Farm Life Parallelity
Saturday, July 30, 2005 at 10:12PM
Jen in Day to Day
(since we're in the 'making up words' mode)
This afternoon it struck me how much my weekend life has settled into the rhythm of long and physically taxing days at the farm.
Life here is separate from the world 'out there' and I've found that time moves in it's own way.
Up with the roosters in the morning, Stef's out to feed the animals and free the various day-roaming critters. By 7 am I've already been woken up by Mr. Starey McPat-a-Face at least five times, jumped up my own heart rate trying to shock him into compliance by getting right up in his face and shouting - before finally giving in, getting up to feed and free my particular free-roaming spawn of Satan upon the unsuspecting population before crawling back into bed for a couple more hours of defiant sleep.
Days here are full of furious activity punctuated by short,deep rest periods and so later, waking up to hammering and chainsaws as Stef works on her new deck, I put laundrey in before staggering back home to rest with a few cups of coffee and a slightly more accomodating cat on my lap.
As a load of fill arrives and all converge in the heat of the day to push mounds of dirt around, I spring into action myself and sprint five feet to the car to head into town to pick up some movies and, at a loss as to what to do with that slowly rotting lime in my fridge - a six pack of Corona.
Nothing goes to waste here on the farm. I return home proud of my ingenuity.
From my pool of afternoon sunlight, chilled Corona in hand, on my own little deck, I watch Stef spraypaint floats (some sort of geese training device) and, as exhaustion threatens to overcome me, pick up the laundrey and deposit it unfolded in the bedroom for another day. Staggering back outside hauling my three pounds of goose down comforter for airing, I take the opportunity to collapse into my deck chair with a book for a well deserved rest.
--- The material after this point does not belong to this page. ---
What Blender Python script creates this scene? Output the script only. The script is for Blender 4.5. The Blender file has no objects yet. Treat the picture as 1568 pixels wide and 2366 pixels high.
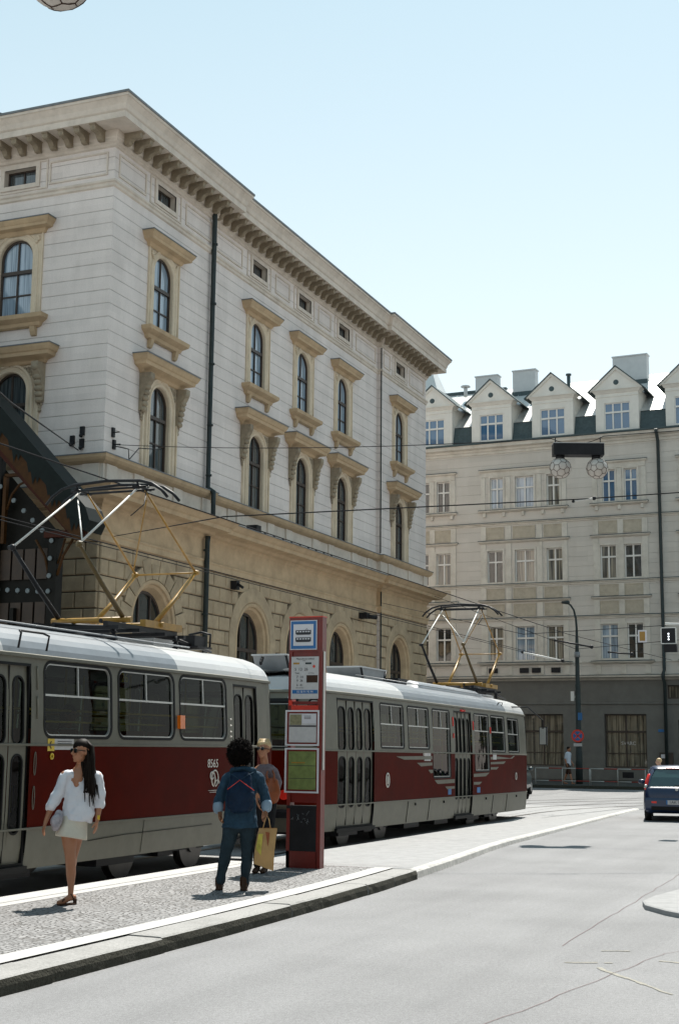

As the sun starts to set I watch from a distance as Stef wields large cutting implements in an effort to prevent the blackberry bushes along the driveway from hemming us in and contemplate my own set of plant life.
The lettuce, the geraniums, a bunch of things I know not what they are and the miniature rose bush at the corner of the canopy. The day after Matt left I came home to find it perched on my doorstep with a note from Stef. Over the next 6 months inside the fifth wheel it flourished... until my mother the plant lady came and chastised me for keeping it in the house because it's an outdoor plant and we live in 'paradise'.
Needless to say she guilted me into putting it outside and over the last two months it's grown in a slope with most of it's leaves stunted and sporting holes. The pre-outdoor thrice weekly blooms now struggle to a half-hearted opening once every 10 days.
Lethargic with the heat, I struggle with the guilt awhile before flipping convention the finger and toting the poor thing back inside.
God forbid that something else that came out of that relationship should be allowed to accept defeat. We do what we can, you know?
A hard days work complete, I head inside to watch a movie before returning to the deck to write to you. 'My' laptop - a godsend - a couple of covered candles, some low level lights around the canopy, the cat sleeps in his own chair across from me. I can hear Stef out in the barn as I slice a piece of my warm peach into my glass of wine, lean back in my chair to check out the stars, content in the knowledge of a day's hard work well done before shooing away the moths from the screen, closing the laptop and giving Cabot back his rightful place on my lap.